As formações certificadas pelo ISN, em entidades públicas ou privadas, são todas idênticas – 150 horas de duração, módulos teóricos e práticos em piscina, com aulas obrigatórias no mar (nas praias costeiras) ou em águas abertas (para albufeiras ou praias fluviais) – embora os cursos públicos acabem por ter preços mais baixos (200 euros na Nazaré, 220 na Figueira da Foz).
Pedro Figueira frisou que o primeiro módulo é um enquadramento histórico, legal e cívico da atividade, ainda antes de se falar de praias, primeiros socorros ou resgates, e que a atividade de qualquer nadador-salvador está diretamente ligada à prevenção.
“A atividade do nadador-salvador, em 99% das suas funções, tem de ser prevenção, e as pessoas têm ideia que é a de ir tirar pessoas ao mar, a prevenção é a base de todo o trabalho. Um nadador-salvador que faça uma boa prevenção poucas vezes vai buscar alguém ao mar”, vincou.

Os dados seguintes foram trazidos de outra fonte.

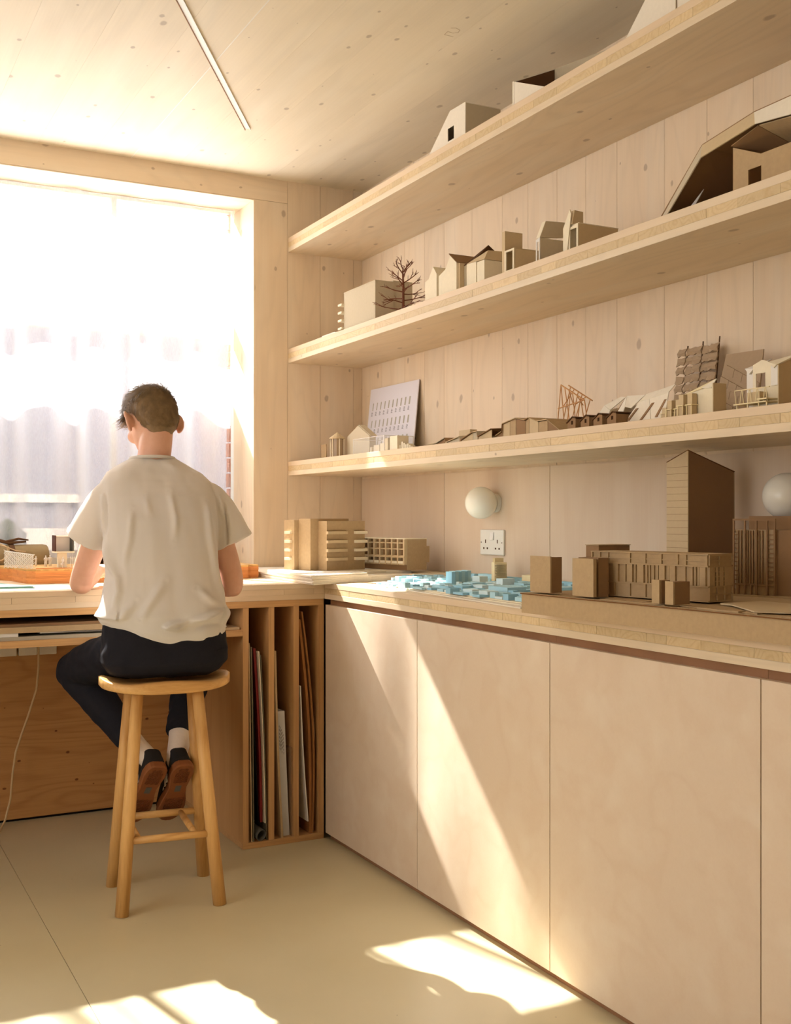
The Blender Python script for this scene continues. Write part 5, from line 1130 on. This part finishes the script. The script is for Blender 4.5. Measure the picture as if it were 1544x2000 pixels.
# ears: thick curved rim and lobe
for s_ in (-1, 1):
    e = []
    for k in range(11):
        a = -1.9 + k * (3.9 / 10); e.append((*hp(s_ * (.086 + .019 * math.sin((a + 1.9) / 3.9 * math.pi)), -.006 - .019 * math.cos(a) * 1.0, -.018 + .035 * math.sin(a)), .0055 if k > 1 else .0072))
    parts_.append(limbs(e, 8)); m = MB(); m.loft([ring(hp(s_ * (.070 + .026 * f), -.006 - .006 * f, -.018), .012 + .006 * f, .024 + .004 * f, Hy, Hz, 14, 2) for f in (0, .5, 1)]); parts_.append(m)
nb = Vector((1.018, 3.735, 1.415)); nt = hp(0, -.018, -.060)
parts_.append(limbs([(*nb, .057), (*(nb.lerp(nt, .45) + Vector((0, -.004, 0))), .056), (*nt, .0545), (*hp(0, -.015, -.03), .050)], 24))
parts_.append(limbs([(*nb, .05), (*(nb.lerp(hp(0, .02, -.09), .5) + Vector((0, .01, .0))), .045), (*hp(0, .01, -.08), .042)], 20))
# legs inside the trousers, joined to the trunk
LH, LK, LA = (.930, 3.640, .805), (.806, 3.985, .712), (.990, 3.735, .432)
RH, RK, RA = (1.115, 3.632, .805), (1.250, 3.985, .712), (1.094, 3.735, .432)
pel = MB(); pel.loft([ring((1.02, 3.615, z), a, b, RV, FV, 24, 2.6) for z, a, b in ((.755, .14, .09), (.80, .16, .105), (.86, .165, .105), (.90, .165, .10))]); parts_.append(pel)
for H_, K_, A_ in ((LH, LK, LA), (RH, RK, RA)): parts_.append(limbs([(*H_, .062), (*[(a + b) / 2 for a, b in zip(H_, K_)], .056), (*K_, .045), (*[a + (b - a) * .4 for a, b in zip(K_, A_)], .040), (*A_, .024)]))
bme = solid(parts_, .0042, 5)
person = put('person', bme, ['skin'], None, PB)
tag(person, 'person seen from behind in white T-shirt and dark trousers, seated on the stool', 'person')
for s_ in (-1, 1):
    b = ball(hp(.031 * s_, .083, .000), .0115); b.build('eye', 'white', person, smooth=True)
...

Em 2016, perante a inexistência de nadadores-salvadores nas suas praias, 30 zonas balneares em outros tantos quilómetros de costa, a autarquia da Figueira da Foz criou a Foz Resgate, a única escola municipal do país.
João Matias, coordenador municipal da Proteção Civil, explicou à Lusa que se a atividade da escola começou neste município litoral do distrito de Coimbra, rapidamente se estendeu a outras zonas do país, com pedidos de norte a sul, de Trás-os-Montes ao Alto Alentejo, passando por várias autarquias do interior, como Arouca – onde continua a dar cursos – apesar de estrutura criada não ter dimensão para acorrer a todo o lado e a ideia não ser massificar a formação.
“Até de Matosinhos já vieram ter connosco, é porque alguma coisa estamos a fazer bem”, notou João Matias.
Atualmente, a Foz Resgate já possui certificação para nadadores-salvadores operadores de moto-4 e de motos de água de salvamento, estando em curso a certificação para coordenadores.
Segundo os dados disponíveis, em cinco anos, entre 2020 e 2024, a escola formou mais de 600 nadadores-salvadores, aprovados nos exames do ISN (taxas entre os 70% e os 86%), embora o número de inscritos nos dois cursos que dão, anualmente, na Figueira da Foz – um no período da Páscoa, diurno, outro antes da época balnear, em regime pós-laboral – mais do que duplicassem o número de aprovações.
Em 2022, um dos anos com aprovação mais baixa (69,2%) entre os candidatos sujeitos a exame, foram 306 os inscritos, mas só 268 iniciaram o curso, após os primeiros testes físicos obrigatórios. E destes, 231 chegaram aos exames finais, tendo sido aprovados 145.